Выбрать главу
II

18 февраля

Враги русского национализма клевещут, будто это партия реакции и застоя. На самом деле национализм есть прогрессивнейшая из партий, ибо наиболее сообразована с природой. Прогресс в благородном понимании этого слова есть здоровое развитие - стало быть, радикальная ломка государственного и бытового строя не есть прогресс. Все живое растет очень медленно. Никакие органы не создаются по команде преобразователей. Только то прогрессивно, что жизненно и что дает наибольшее количество блага. Эволюция в природе вообще идет стихийным, а не катастрофическим путем: чрезвычайно осторожным нащупыванием условий и медленным их синтезом. Вот почему истинный национализм враждебен кровавым революциям - кроме, конечно, тех случаев, когда родина захвачена врагами и народ лишен независимости. Ставя идеалом своим полноту народного счастья, национализм не может отрицать реформ, но лишь при условии, если они назрели и если действительно сообразуются с народной волей. Весь вопрос тут только в том, кто говорит за народ - сам ли он или правые или левые узурпаторы его имени.

Основным началом национальной политики национализм считает народное представительство как орган народной воли. Отличие от революционеров здесь в том, что народом мы, националисты, считаем не только последнее поколение, призванное сказать "да" или "нет", но и те отошедшие поколения, которые строили жизнь народную и установляли законы. В понятие народа мы вводим также и те будущие, еще не родившиеся поколения, перед которыми мы, их предки, несем нравственную ответственность. Представителем прошлого, настоящего и будущего мы считаем наследственную Верховную власть, хранительницу общего нравственного долга нации, из которого черпаются законы. Что бы вы ни решали, какие бы законы ни придумывали, нельзя забыть ни предков, ни потомства. Только то и можно счесть действительным законом, что совесть признает непостыдным ни пред предками, ни пред потомством. Цинический демократизм не признает родства, он не признает даже ближайших звеньев, соединяющих нас с вечностью в прошлом и будущем. Отсутствующие, как при голосовании в парламенте, считаются несуществующими. Но это ложь нечестивая и для нации как нравственного существа недопустимая. И предки, и потомки в каком-то священном смысле существуют, они присутствуют и теперь - в душе каждого, у кого есть душа.

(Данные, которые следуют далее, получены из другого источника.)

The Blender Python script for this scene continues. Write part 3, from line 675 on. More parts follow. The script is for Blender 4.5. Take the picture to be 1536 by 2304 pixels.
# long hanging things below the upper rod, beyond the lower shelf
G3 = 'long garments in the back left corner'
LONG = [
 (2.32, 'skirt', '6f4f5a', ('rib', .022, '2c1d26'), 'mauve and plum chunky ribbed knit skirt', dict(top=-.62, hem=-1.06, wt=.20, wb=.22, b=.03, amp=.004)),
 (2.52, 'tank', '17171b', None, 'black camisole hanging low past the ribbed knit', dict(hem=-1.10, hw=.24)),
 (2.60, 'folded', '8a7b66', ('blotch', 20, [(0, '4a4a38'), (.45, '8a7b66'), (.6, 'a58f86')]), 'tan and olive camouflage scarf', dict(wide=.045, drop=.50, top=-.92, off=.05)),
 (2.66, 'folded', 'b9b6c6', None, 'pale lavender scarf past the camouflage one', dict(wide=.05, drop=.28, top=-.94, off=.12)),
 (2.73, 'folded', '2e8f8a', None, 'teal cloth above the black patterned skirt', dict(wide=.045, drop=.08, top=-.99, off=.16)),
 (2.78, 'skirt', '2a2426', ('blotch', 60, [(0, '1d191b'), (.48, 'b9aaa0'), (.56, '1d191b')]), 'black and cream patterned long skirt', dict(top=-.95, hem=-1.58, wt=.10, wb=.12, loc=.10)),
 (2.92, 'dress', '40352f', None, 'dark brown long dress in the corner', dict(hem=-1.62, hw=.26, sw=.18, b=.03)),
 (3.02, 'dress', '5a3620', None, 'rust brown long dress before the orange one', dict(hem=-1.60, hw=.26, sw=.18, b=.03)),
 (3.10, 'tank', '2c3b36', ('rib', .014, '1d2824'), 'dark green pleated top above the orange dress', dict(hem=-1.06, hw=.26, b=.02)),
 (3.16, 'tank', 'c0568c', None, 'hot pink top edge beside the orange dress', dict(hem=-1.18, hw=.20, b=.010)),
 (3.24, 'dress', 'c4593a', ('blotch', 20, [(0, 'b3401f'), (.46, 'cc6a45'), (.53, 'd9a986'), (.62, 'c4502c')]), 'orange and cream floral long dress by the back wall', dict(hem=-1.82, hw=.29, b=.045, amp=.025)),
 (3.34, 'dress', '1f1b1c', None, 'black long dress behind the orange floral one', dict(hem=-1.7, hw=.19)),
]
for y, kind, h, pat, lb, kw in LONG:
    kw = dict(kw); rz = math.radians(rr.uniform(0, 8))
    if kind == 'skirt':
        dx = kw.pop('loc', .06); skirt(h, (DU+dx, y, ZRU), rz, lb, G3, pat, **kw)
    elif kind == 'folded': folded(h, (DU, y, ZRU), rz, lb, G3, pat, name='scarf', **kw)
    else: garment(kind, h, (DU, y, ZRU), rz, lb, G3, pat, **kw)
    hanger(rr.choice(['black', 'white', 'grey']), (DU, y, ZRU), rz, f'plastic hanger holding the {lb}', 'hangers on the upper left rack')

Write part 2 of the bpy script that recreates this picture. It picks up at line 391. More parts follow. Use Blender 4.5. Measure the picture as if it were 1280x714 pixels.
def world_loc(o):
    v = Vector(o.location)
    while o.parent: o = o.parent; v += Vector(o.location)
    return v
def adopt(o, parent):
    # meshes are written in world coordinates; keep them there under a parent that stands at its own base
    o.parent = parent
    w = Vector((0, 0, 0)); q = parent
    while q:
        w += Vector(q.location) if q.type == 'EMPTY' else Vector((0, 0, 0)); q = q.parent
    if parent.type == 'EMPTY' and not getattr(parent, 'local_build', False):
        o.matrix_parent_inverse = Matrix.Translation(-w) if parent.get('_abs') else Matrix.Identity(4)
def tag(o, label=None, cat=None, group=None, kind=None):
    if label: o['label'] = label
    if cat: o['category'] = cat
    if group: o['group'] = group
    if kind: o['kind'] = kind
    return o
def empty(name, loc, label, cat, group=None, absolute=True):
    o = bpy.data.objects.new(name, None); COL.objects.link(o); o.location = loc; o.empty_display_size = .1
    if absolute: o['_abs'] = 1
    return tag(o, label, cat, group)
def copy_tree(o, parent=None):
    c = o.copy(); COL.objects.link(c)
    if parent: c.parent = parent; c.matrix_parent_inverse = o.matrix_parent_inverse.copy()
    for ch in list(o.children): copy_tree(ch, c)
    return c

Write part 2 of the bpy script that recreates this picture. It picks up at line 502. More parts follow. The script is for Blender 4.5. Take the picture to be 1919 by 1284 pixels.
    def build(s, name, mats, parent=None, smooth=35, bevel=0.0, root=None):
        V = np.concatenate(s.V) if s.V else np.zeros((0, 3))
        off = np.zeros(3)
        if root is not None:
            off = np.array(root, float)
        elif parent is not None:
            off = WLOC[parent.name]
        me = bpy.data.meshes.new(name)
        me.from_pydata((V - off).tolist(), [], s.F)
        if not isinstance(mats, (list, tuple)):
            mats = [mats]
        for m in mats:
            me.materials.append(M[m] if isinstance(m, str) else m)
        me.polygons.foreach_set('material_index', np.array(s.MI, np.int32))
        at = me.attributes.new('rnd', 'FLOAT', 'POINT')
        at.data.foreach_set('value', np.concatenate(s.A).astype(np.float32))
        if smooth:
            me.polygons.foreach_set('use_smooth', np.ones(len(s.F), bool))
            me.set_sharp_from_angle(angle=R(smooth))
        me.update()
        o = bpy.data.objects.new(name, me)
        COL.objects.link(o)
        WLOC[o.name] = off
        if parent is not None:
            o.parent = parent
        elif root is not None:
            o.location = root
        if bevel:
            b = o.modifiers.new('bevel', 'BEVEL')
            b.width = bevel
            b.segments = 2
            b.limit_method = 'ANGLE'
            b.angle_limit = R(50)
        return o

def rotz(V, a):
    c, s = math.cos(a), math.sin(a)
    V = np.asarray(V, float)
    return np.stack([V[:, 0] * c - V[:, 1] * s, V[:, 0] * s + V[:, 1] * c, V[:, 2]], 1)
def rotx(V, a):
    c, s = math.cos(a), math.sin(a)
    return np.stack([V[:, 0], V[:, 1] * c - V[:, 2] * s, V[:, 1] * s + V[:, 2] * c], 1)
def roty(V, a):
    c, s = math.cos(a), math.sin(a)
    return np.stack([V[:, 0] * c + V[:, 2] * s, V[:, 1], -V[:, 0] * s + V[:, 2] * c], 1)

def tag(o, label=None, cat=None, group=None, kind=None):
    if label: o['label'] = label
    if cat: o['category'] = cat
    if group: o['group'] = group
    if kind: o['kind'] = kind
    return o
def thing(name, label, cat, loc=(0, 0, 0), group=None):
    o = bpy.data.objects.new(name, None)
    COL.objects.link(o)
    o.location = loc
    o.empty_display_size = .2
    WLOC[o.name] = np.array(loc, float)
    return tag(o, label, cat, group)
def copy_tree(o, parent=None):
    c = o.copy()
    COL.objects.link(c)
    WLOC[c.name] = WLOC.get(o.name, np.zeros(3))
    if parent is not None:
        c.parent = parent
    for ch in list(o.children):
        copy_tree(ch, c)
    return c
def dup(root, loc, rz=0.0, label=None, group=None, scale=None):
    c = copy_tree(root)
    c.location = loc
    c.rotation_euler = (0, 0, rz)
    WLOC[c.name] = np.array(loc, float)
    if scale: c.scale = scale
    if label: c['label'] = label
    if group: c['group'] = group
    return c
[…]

Задайте себе вопрос: неужели предки наши одобрили бы согласие наше с мирным нашествием на Россию иноплеменных, с постепенным захватом ими имущества нашего народа и власти над ним? Конечно, предки не одобрили бы этого. Они прокляли бы наше непонимание опасности, наше столь же трусливое, сколько ленивое малодушие в борьбе с ней. А потомки разве одобрят эту постыдную сдачу национальности, еще и никем не разбитой и не завоеванной? И потомки ничем иным, кроме проклятия, не покроют имени живого поколения, совершившего историческую измену. Выродившееся чиновничество как класс наемников, всегда обеспеченный содержанием (и в тайниках души развращенный им), может не слышать голоса предков и потомства, как может вообще ничего не слышать тонкого, о чем шепчет совесть. Нам же, простым гражданам, несущим трудовой жизнью своей тяжесть государственности, нельзя не прислушиваться к вечным заветам. Мы хорошо знаем, что эта святыня народная - Родина - принадлежит не нам только, живым, но всему племени. Мы - всего лишь третья часть нации, притом наименьшая. Другая необъятная треть - в земле, третья - в небе, и так как те нравственно столь же живы, как и мы, то кворум всех решений принадлежит скорее им, а не нам. Мы лишь делегаты, так сказать, бывших и будущих людей, мы - их оживленное сознание, - следовательно, не наш эгоизм должен руководить нашей совестью, а нравственное благо всего племени.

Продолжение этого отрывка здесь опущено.